• **WHAT THE TASK ASKS**
Give the data below again, word for word.

..............................

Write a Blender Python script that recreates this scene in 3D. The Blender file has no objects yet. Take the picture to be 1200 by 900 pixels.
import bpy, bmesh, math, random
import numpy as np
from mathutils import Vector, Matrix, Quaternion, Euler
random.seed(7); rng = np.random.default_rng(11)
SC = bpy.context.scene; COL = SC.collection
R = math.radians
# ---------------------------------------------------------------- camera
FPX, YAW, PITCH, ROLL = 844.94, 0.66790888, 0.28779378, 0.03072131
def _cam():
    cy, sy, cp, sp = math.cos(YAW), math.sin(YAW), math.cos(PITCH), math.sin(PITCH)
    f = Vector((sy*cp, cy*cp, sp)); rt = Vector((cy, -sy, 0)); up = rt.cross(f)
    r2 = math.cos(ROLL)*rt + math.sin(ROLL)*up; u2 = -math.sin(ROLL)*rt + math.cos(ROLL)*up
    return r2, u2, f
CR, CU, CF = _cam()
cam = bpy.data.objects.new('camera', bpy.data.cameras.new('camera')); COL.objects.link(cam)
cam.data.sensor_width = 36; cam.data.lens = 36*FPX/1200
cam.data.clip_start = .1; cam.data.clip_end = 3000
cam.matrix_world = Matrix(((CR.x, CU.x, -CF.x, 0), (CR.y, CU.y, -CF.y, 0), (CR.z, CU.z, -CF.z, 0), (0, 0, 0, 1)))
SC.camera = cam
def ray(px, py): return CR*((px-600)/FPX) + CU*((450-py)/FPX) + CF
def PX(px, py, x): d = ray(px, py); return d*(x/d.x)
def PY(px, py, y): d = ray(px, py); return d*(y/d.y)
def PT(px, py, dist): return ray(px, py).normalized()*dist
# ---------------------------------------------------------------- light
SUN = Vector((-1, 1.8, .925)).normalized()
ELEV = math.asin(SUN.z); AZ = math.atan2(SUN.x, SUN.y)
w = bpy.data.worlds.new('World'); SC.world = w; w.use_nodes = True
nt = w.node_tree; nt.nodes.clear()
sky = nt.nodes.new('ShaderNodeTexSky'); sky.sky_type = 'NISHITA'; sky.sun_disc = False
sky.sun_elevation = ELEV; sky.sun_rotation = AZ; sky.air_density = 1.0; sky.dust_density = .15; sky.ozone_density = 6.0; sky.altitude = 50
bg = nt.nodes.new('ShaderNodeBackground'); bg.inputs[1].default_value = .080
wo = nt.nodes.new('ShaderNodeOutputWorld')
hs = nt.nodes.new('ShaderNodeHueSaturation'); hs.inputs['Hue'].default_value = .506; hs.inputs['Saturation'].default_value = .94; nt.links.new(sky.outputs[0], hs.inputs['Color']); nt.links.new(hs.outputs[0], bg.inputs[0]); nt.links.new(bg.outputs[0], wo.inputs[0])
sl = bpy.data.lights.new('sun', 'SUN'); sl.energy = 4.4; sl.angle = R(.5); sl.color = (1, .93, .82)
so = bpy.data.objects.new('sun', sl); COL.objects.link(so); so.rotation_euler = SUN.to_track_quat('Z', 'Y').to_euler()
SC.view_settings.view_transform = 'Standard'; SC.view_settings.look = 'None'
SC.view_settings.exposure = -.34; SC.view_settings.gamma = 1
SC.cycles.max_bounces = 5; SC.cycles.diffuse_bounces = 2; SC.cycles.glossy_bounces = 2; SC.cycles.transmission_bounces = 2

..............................

• **WRITTEN SOLUTION**
Write a Blender Python script that recreates this scene in 3D. The Blender file has no objects yet. Take the picture to be 1200 by 900 pixels.
import bpy, bmesh, math, random
import numpy as np
from mathutils import Vector, Matrix, Quaternion, Euler
random.seed(7); rng = np.random.default_rng(11)
SC = bpy.context.scene; COL = SC.collection
R = math.radians
# ---------------------------------------------------------------- camera
FPX, YAW, PITCH, ROLL = 844.94, 0.66790888, 0.28779378, 0.03072131
def _cam():
    cy, sy, cp, sp = math.cos(YAW), math.sin(YAW), math.cos(PITCH), math.sin(PITCH)
    f = Vector((sy*cp, cy*cp, sp)); rt = Vector((cy, -sy, 0)); up = rt.cross(f)
    r2 = math.cos(ROLL)*rt + math.sin(ROLL)*up; u2 = -math.sin(ROLL)*rt + math.cos(ROLL)*up
    return r2, u2, f
CR, CU, CF = _cam()
cam = bpy.data.objects.new('camera', bpy.data.cameras.new('camera')); COL.objects.link(cam)
cam.data.sensor_width = 36; cam.data.lens = 36*FPX/1200
cam.data.clip_start = .1; cam.data.clip_end = 3000
cam.matrix_world = Matrix(((CR.x, CU.x, -CF.x, 0), (CR.y, CU.y, -CF.y, 0), (CR.z, CU.z, -CF.z, 0), (0, 0, 0, 1)))
SC.camera = cam
def ray(px, py): return CR*((px-600)/FPX) + CU*((450-py)/FPX) + CF
def PX(px, py, x): d = ray(px, py); return d*(x/d.x)
def PY(px, py, y): d = ray(px, py); return d*(y/d.y)
def PT(px, py, dist): return ray(px, py).normalized()*dist
# ---------------------------------------------------------------- light
SUN = Vector((-1, 1.8, .925)).normalized()
ELEV = math.asin(SUN.z); AZ = math.atan2(SUN.x, SUN.y)
w = bpy.data.worlds.new('World'); SC.world = w; w.use_nodes = True
nt = w.node_tree; nt.nodes.clear()
sky = nt.nodes.new('ShaderNodeTexSky'); sky.sky_type = 'NISHITA'; sky.sun_disc = False
sky.sun_elevation = ELEV; sky.sun_rotation = AZ; sky.air_density = 1.0; sky.dust_density = .15; sky.ozone_density = 6.0; sky.altitude = 50
bg = nt.nodes.new('ShaderNodeBackground'); bg.inputs[1].default_value = .080
wo = nt.nodes.new('ShaderNodeOutputWorld')
hs = nt.nodes.new('ShaderNodeHueSaturation'); hs.inputs['Hue'].default_value = .506; hs.inputs['Saturation'].default_value = .94; nt.links.new(sky.outputs[0], hs.inputs['Color']); nt.links.new(hs.outputs[0], bg.inputs[0]); nt.links.new(bg.outputs[0], wo.inputs[0])
sl = bpy.data.lights.new('sun', 'SUN'); sl.energy = 4.4; sl.angle = R(.5); sl.color = (1, .93, .82)
so = bpy.data.objects.new('sun', sl); COL.objects.link(so); so.rotation_euler = SUN.to_track_quat('Z', 'Y').to_euler()
SC.view_settings.view_transform = 'Standard'; SC.view_settings.look = 'None'
SC.view_settings.exposure = -.34; SC.view_settings.gamma = 1
SC.cycles.max_bounces = 5; SC.cycles.diffuse_bounces = 2; SC.cycles.glossy_bounces = 2; SC.cycles.transmission_bounces = 2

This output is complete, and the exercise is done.